ALL of our life is about who we become. All of it. All of it is about our relationship with God. All of it. It’s not about what talents we think we have that others should recognize. It’s not about what career path or recognition we are determined to have no matter what. The problem we all have is that we plan our “life road” based upon mortal expectations rather than seeing our life as a maze where we have to gain certain experiences and take many turns—and even some setbacks—in order to become the person God would have us become (Isaiah 55:8-9). When we pursue our vision (instead of God’s) so vigorously and determinedly, the result is that we bring trial and trouble upon ourselves and even our loved ones until we’re willing to relinquish our view of what we expect and submit to God’s very simple instructions: “Go right until I give you My next instruction. Then, turn left until I say to stop. Go straight. Turn around… No, trust me, you’re not backtracking. I need you to go back the way you came…”

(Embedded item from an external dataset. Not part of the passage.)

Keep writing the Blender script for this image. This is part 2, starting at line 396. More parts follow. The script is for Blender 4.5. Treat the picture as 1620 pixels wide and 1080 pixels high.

God is trying to help us become like Him. If that path means we need to become a CEO, celebrated lawyer, highly-paid consultant, a renowned author, or gain the respect of a certain set of people, then it will happen; but only because that’s part of the experiences we need to have to become like God and grow closer to Him. Not necessarily because those are the achievements we want. And, if we take instruction or guidance from Him and then fill in the rest of the “road” with our own mortal ideals, we will find ourselves spiritually frustrated—we may even have a crisis of faith. We will get discouraged and feel like God is giving us confusing instructions, when the true error was that we came to the wrong conclusion about where that instruction was supposed to lead.

I have been working on doing less “life-forecasting” and less “end-point forecasting” after getting inspiration and guidance from God; and focusing my diligent efficient efforts into embracing the instructions I have and waiting earnestly for the next ones. I’m tired of rushing to my victory. Are you?